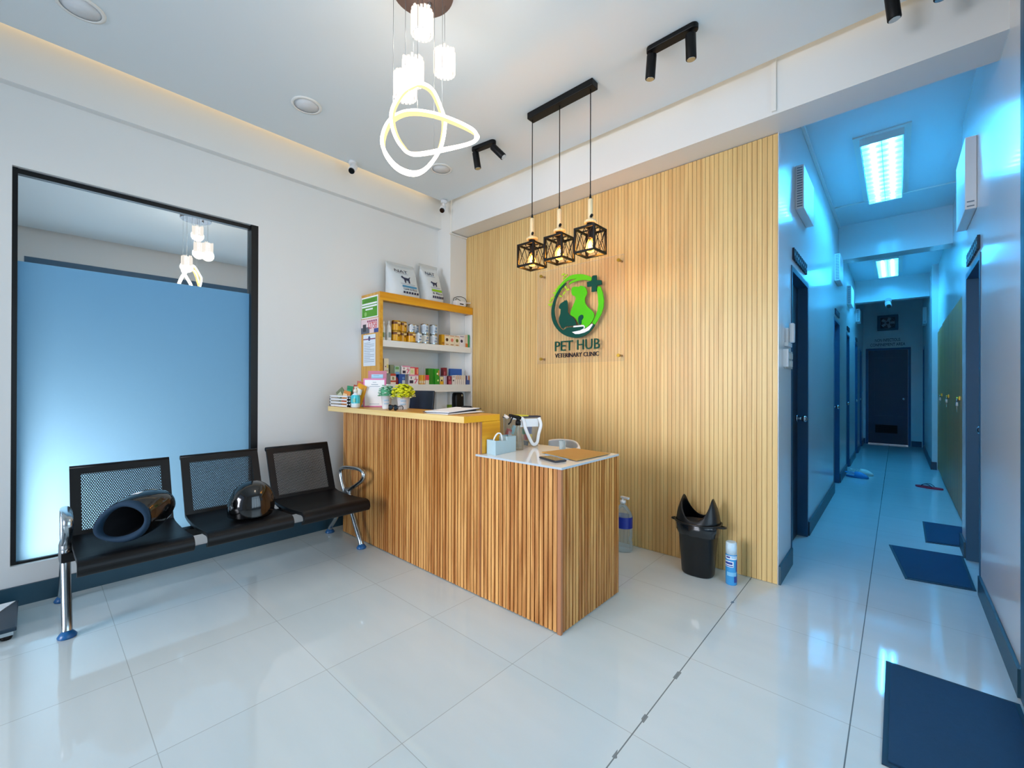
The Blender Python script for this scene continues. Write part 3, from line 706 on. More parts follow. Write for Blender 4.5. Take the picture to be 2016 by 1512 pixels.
# ---- pet food bags on top of the shelf
def food_bag(y0, y1, z, h, lean, label, band, prod, name2, side):
    yc, w = (y0+y1)/2, (y1-y0)/2
    b = T('pet_food_bag', label, 'bag', (-3.66, yc, z), 'pet food bags on top of the shelf')
    rings = []; N = 28
    for k in range(11):
        t = k/10
        th = .105*(1-t)**.6*(.8+.9*min(t*5, 1)*.28)+.004 if t < .9 else .004
        ww = w*(1-.10*math.sin(PI*t)*.3 - (.08*t if not side else .25*t*t))
        cx = -3.665 - lean*t
        cyk = yc + (side*.05*t)
        rings.append([(cx+th*math.copysign(abs(math.cos(a))**.7, math.cos(a)), cyk+ww*math.copysign(abs(math.sin(a))**.75, math.sin(a)), z+h*t*(1-.02*math.cos(2*a))) for a in [2*PI*i/N for i in range(N)]])
    mb = MB().loft(rings, caps=(True, True)); P('bag_body', mb, [mat('bag_film_'+name2, '#d4dde2', .28, var=.05, scale=9, bump=.05)], b)
    def fr(u0, v0):
        def F(u_, v_, w_):
            t = (v0+v_)/h
            th = .105*(1-t)**.6*(.8+.9*min(t*5, 1)*.28)+.004
            return (-3.665-lean*t+th+.003+w_, y0+u0+u_+side*.05*t, z+v0+v_)
        return F
    m = MB(); W = y1-y0
    m.text('NAT', W*.42, h*.085, fr(W*.20, h*.74), .0015, 0)
    F = fr(W*.36, h*.44)   # dog mark
    dog = [(0,.62),(.12,.78),(.2,.7),(.28,.62),(.75,.58),(.95,.75),(1,.74),(.86,.5),(.84,.0),(.72,.0),(.70,.3),(.45,.32),(.42,.0),(.3,.0),(.28,.38),(.18,.5),(.08,.52)]
    s = W*.30
    v = [F(a*s, c*s*.85, .0) for a, c in dog] + [F(a*s, c*s*.85, .002) for a, c in dog]; n = len(dog)
    m.add(v, [tuple(range(n-1, -1, -1)), tuple(range(n, 2*n))] + [(i, (i+1) % n, n+(i+1) % n, n+i) for i in range(n)], 0)
    def strip(u0, u1, v0, v1, mi):
        F = fr(0, 0); q = 6; vs = []
        for i in range(q+1):
            uu = W*(u0+(u1-u0)*i/q); vs += [F(uu, h*v0, .001), F(uu, h*v1, .001)]
        m.add(vs, [(2*i, 2*i+2, 2*i+3, 2*i+1) for i in range(q)], mi)
    strip(.34, .80, .30, .36, 1); strip(.22, .62, .705, .713, 2); strip(.30, .76, .40, .41, 2)
    for i in range(6): strip(.34+.085*i, .40+.085*i, .12, .18, 0)
    m.text(prod, W*.42, h*.05, fr(W*.36, h*.225), .0015, 0)
    P('printed_front', m, [K('#1b2448'), K(band), K('#7d8aa0')], b)
    g = MB()
    t0 = -3.665-lean
    g.box(t0-.004, t0+.004, y0+W*.06+side*.05, y1-W*.08+side*.05, z+h*.985, z+h*1.045); P('sealed_edge', g, [K('#c2c8c8')], b)
    return b
food_bag(2.275, 2.635, ZS, .345, .055, 'wide pet food bag with a blue band', '#4a90b8', 'Lamb & Rice', 'wide', 0)
food_bag(2.655, 2.935, ZS, .405, .07, 'narrower pet food bag with a lime green band', '#8cc01c', '& Rice', 'slim', .35)
# router
rt = T('router', 'small white router with cable and antenna on top of the shelf', 'router', (-3.57, 3.105, ZS))
mb = MB().box(-3.60, -3.535, 3.04, 3.165, ZS, ZS+.062); P('case', mb, M['wplast'], rt, .004)
mb = MB().box(-3.535, -3.5345, 3.085, 3.14, ZS+.022, ZS+.034); P('printed_name', mb, M['lettblack'], rt)
mb = MB().obox((-3.545, 3.215, ZS+.055), (.008, .10, .010), (.12, 0, 0)); P('antenna', mb, M['wplast'], rt)
mb = MB().tube(smooth_open([(-3.59, 3.05, ZS+.04), (-3.592, 3.045, ZS+.085), (-3.585, 3.09, ZS+.11), (-3.57, 3.15, ZS+.115), (-3.56, 3.195, ZS+.09), (-3.555, 3.205, ZS+.03), (-3.575, 3.19, ZS+.004)], 6), .003)
mb.tube(smooth_open([(-3.57, 3.06, ZS+.06), (-3.565, 3.06, ZS+.085), (-3.56, 3.10, ZS+.075), (-3.56, 3.13, ZS+.06)], 6), .003); P('cable', mb, M['black'], rt)
# ================================================================ on the counter
Z = ZC+.0005
# snack basket
bk = T('snack_basket', 'white plastic basket of snack packets at the wall end of the counter', 'basket', (-3.48, 1.80, Z))
x0, x1, y0, y1, h = -3.66, -3.33, 1.71, 1.90, .088
mb = MB().box(x0+.01, x1-.01, y0+.01, y1-.01, Z, Z+.006)
for k in range(4):
    z = Z+.004+.026*k
    mb.box(x0, x1, y0, y0+.004, z, z+.013).box(x0, x1, y1-.004, y1, z, z+.013).box(x0, x0+.004, y0+.004, y1-.004, z, z+.013).box(x1-.004, x1, y0+.004, y1-.004, z, z+.013)
for x in (x0, x1-.02): mb.box(x, x+.02, y0, y0+.005, Z+.004, Z+h).box(x, x+.02, y1-.005, y1, Z+.004, Z+h)
for y in (y0, y1-.02): mb.box(x0, x0+.005, y, y+.02, Z+.004, Z+h).box(x1-.005, x1, y, y+.02, Z+.004, Z+h)
P('basket', mb, M['wplast'], bk)
def packet(c, w, h, t, rot, cols, label):
    mb = MB(); n = 6; rings = []
    from mathutils import Euler
    R = Euler(rot).to_matrix(); c = Vector(c)
    for k in range(9):
        v = k/8; th = t*math.sin(PI*min(max(v, .04), .96))**.6*.5+.0015
        rings.append([c + R @ Vector((w/2*math.cos(a), th*math.copysign(abs(math.sin(a))**.6, math.sin(a)), h*v)) for a in [2*PI*i/16 for i in range(16)]])
    mb.loft(rings, 0, caps=(True, True))
    for (u0, u1, v0, v1, mi) in ((-.3, .3, .55, .8, 1), (-.25, .25, .2, .45, 2)):
        mb.add([c+R @ Vector((w*a, -t*.5-.002, h*b)) for a, b in ((u0, v0), (u1, v0), (u1, v1), (u0, v1))], [(0, 1, 2, 3)], mi)
    return S('snack_packet', mb, [K(k, .28) for k in cols], label, 'packet', 'snack packets in the basket', loc=tuple(c))
packet((-3.58, 1.82, Z+.01), .11, .15, .03, (.15, -.5, .1), ('#6f7d5a', '#c8d0b0', '#8a9a6a'), 'grey green packet leaning at the wall end of the basket')
packet((-3.57, 1.86, Z+.02), .09, .155, .03, (.1, .1, .2), ('#1f8f62', '#4ab890', '#0f6a48'), 'green packet standing upright near the wall')
packet((-3.49, 1.76, Z+.01), .10, .125, .03, (-.15, .15, .1), ('#d98a3a', '#f0d0a0', '#c8502a'), 'orange packet with a pale picture at the basket front')
packet((-3.44, 1.84, Z+.01), .11, .17, .03, (.1, .25, .3), ('#a8402a', '#d8905a', '#702418'), 'dark red packet in the middle of the basket')
packet((-3.42, 1.88, Z+.03), .11, .185, .03, (.15, .15, .35), ('#c86a5a', '#5a9a4a', '#e8b0a0'), 'pink and green packet at the back of the basket')
packet((-3.365, 1.80, Z+.01), .10, .19, .03, (.0, .38, .3), ('#e0a020', '#e8e4d8', '#2a4a8a'), 'yellow packet with a white and blue picture, tallest in the basket')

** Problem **
Restate the full listing verbatim and drop every picture.

** Solution to this exercise **
The Blender Python script for this scene continues. Write part 3, from line 706 on. More parts follow. Write for Blender 4.5. Take the picture to be 2016 by 1512 pixels.
# ---- pet food bags on top of the shelf
def food_bag(y0, y1, z, h, lean, label, band, prod, name2, side):
    yc, w = (y0+y1)/2, (y1-y0)/2
    b = T('pet_food_bag', label, 'bag', (-3.66, yc, z), 'pet food bags on top of the shelf')
    rings = []; N = 28
    for k in range(11):
        t = k/10
        th = .105*(1-t)**.6*(.8+.9*min(t*5, 1)*.28)+.004 if t < .9 else .004
        ww = w*(1-.10*math.sin(PI*t)*.3 - (.08*t if not side else .25*t*t))
        cx = -3.665 - lean*t
        cyk = yc + (side*.05*t)
        rings.append([(cx+th*math.copysign(abs(math.cos(a))**.7, math.cos(a)), cyk+ww*math.copysign(abs(math.sin(a))**.75, math.sin(a)), z+h*t*(1-.02*math.cos(2*a))) for a in [2*PI*i/N for i in range(N)]])
    mb = MB().loft(rings, caps=(True, True)); P('bag_body', mb, [mat('bag_film_'+name2, '#d4dde2', .28, var=.05, scale=9, bump=.05)], b)
    def fr(u0, v0):
        def F(u_, v_, w_):
            t = (v0+v_)/h
            th = .105*(1-t)**.6*(.8+.9*min(t*5, 1)*.28)+.004
            return (-3.665-lean*t+th+.003+w_, y0+u0+u_+side*.05*t, z+v0+v_)
        return F
    m = MB(); W = y1-y0
    m.text('NAT', W*.42, h*.085, fr(W*.20, h*.74), .0015, 0)
    F = fr(W*.36, h*.44)   # dog mark
    dog = [(0,.62),(.12,.78),(.2,.7),(.28,.62),(.75,.58),(.95,.75),(1,.74),(.86,.5),(.84,.0),(.72,.0),(.70,.3),(.45,.32),(.42,.0),(.3,.0),(.28,.38),(.18,.5),(.08,.52)]
    s = W*.30
    v = [F(a*s, c*s*.85, .0) for a, c in dog] + [F(a*s, c*s*.85, .002) for a, c in dog]; n = len(dog)
    m.add(v, [tuple(range(n-1, -1, -1)), tuple(range(n, 2*n))] + [(i, (i+1) % n, n+(i+1) % n, n+i) for i in range(n)], 0)
    def strip(u0, u1, v0, v1, mi):
        F = fr(0, 0); q = 6; vs = []
        for i in range(q+1):
            uu = W*(u0+(u1-u0)*i/q); vs += [F(uu, h*v0, .001), F(uu, h*v1, .001)]
        m.add(vs, [(2*i, 2*i+2, 2*i+3, 2*i+1) for i in range(q)], mi)
    strip(.34, .80, .30, .36, 1); strip(.22, .62, .705, .713, 2); strip(.30, .76, .40, .41, 2)
    for i in range(6): strip(.34+.085*i, .40+.085*i, .12, .18, 0)
    m.text(prod, W*.42, h*.05, fr(W*.36, h*.225), .0015, 0)
    P('printed_front', m, [K('#1b2448'), K(band), K('#7d8aa0')], b)
    g = MB()
    t0 = -3.665-lean
    g.box(t0-.004, t0+.004, y0+W*.06+side*.05, y1-W*.08+side*.05, z+h*.985, z+h*1.045); P('sealed_edge', g, [K('#c2c8c8')], b)
    return b
food_bag(2.275, 2.635, ZS, .345, .055, 'wide pet food bag with a blue band', '#4a90b8', 'Lamb & Rice', 'wide', 0)
food_bag(2.655, 2.935, ZS, .405, .07, 'narrower pet food bag with a lime green band', '#8cc01c', '& Rice', 'slim', .35)
# router
rt = T('router', 'small white router with cable and antenna on top of the shelf', 'router', (-3.57, 3.105, ZS))
mb = MB().box(-3.60, -3.535, 3.04, 3.165, ZS, ZS+.062); P('case', mb, M['wplast'], rt, .004)
mb = MB().box(-3.535, -3.5345, 3.085, 3.14, ZS+.022, ZS+.034); P('printed_name', mb, M['lettblack'], rt)
mb = MB().obox((-3.545, 3.215, ZS+.055), (.008, .10, .010), (.12, 0, 0)); P('antenna', mb, M['wplast'], rt)
mb = MB().tube(smooth_open([(-3.59, 3.05, ZS+.04), (-3.592, 3.045, ZS+.085), (-3.585, 3.09, ZS+.11), (-3.57, 3.15, ZS+.115), (-3.56, 3.195, ZS+.09), (-3.555, 3.205, ZS+.03), (-3.575, 3.19, ZS+.004)], 6), .003)
mb.tube(smooth_open([(-3.57, 3.06, ZS+.06), (-3.565, 3.06, ZS+.085), (-3.56, 3.10, ZS+.075), (-3.56, 3.13, ZS+.06)], 6), .003); P('cable', mb, M['black'], rt)
# ================================================================ on the counter
Z = ZC+.0005
# snack basket
bk = T('snack_basket', 'white plastic basket of snack packets at the wall end of the counter', 'basket', (-3.48, 1.80, Z))
x0, x1, y0, y1, h = -3.66, -3.33, 1.71, 1.90, .088
mb = MB().box(x0+.01, x1-.01, y0+.01, y1-.01, Z, Z+.006)
for k in range(4):
    z = Z+.004+.026*k
    mb.box(x0, x1, y0, y0+.004, z, z+.013).box(x0, x1, y1-.004, y1, z, z+.013).box(x0, x0+.004, y0+.004, y1-.004, z, z+.013).box(x1-.004, x1, y0+.004, y1-.004, z, z+.013)
for x in (x0, x1-.02): mb.box(x, x+.02, y0, y0+.005, Z+.004, Z+h).box(x, x+.02, y1-.005, y1, Z+.004, Z+h)
for y in (y0, y1-.02): mb.box(x0, x0+.005, y, y+.02, Z+.004, Z+h).box(x1-.005, x1, y, y+.02, Z+.004, Z+h)
P('basket', mb, M['wplast'], bk)
def packet(c, w, h, t, rot, cols, label):
    mb = MB(); n = 6; rings = []
    from mathutils import Euler
    R = Euler(rot).to_matrix(); c = Vector(c)
    for k in range(9):
        v = k/8; th = t*math.sin(PI*min(max(v, .04), .96))**.6*.5+.0015
        rings.append([c + R @ Vector((w/2*math.cos(a), th*math.copysign(abs(math.sin(a))**.6, math.sin(a)), h*v)) for a in [2*PI*i/16 for i in range(16)]])
    mb.loft(rings, 0, caps=(True, True))
    for (u0, u1, v0, v1, mi) in ((-.3, .3, .55, .8, 1), (-.25, .25, .2, .45, 2)):
        mb.add([c+R @ Vector((w*a, -t*.5-.002, h*b)) for a, b in ((u0, v0), (u1, v0), (u1, v1), (u0, v1))], [(0, 1, 2, 3)], mi)
    return S('snack_packet', mb, [K(k, .28) for k in cols], label, 'packet', 'snack packets in the basket', loc=tuple(c))
packet((-3.58, 1.82, Z+.01), .11, .15, .03, (.15, -.5, .1), ('#6f7d5a', '#c8d0b0', '#8a9a6a'), 'grey green packet leaning at the wall end of the basket')
packet((-3.57, 1.86, Z+.02), .09, .155, .03, (.1, .1, .2), ('#1f8f62', '#4ab890', '#0f6a48'), 'green packet standing upright near the wall')
packet((-3.49, 1.76, Z+.01), .10, .125, .03, (-.15, .15, .1), ('#d98a3a', '#f0d0a0', '#c8502a'), 'orange packet with a pale picture at the basket front')
packet((-3.44, 1.84, Z+.01), .11, .17, .03, (.1, .25, .3), ('#a8402a', '#d8905a', '#702418'), 'dark red packet in the middle of the basket')
packet((-3.42, 1.88, Z+.03), .11, .185, .03, (.15, .15, .35), ('#c86a5a', '#5a9a4a', '#e8b0a0'), 'pink and green packet at the back of the basket')
packet((-3.365, 1.80, Z+.01), .10, .19, .03, (.0, .38, .3), ('#e0a020', '#e8e4d8', '#2a4a8a'), 'yellow packet with a white and blue picture, tallest in the basket')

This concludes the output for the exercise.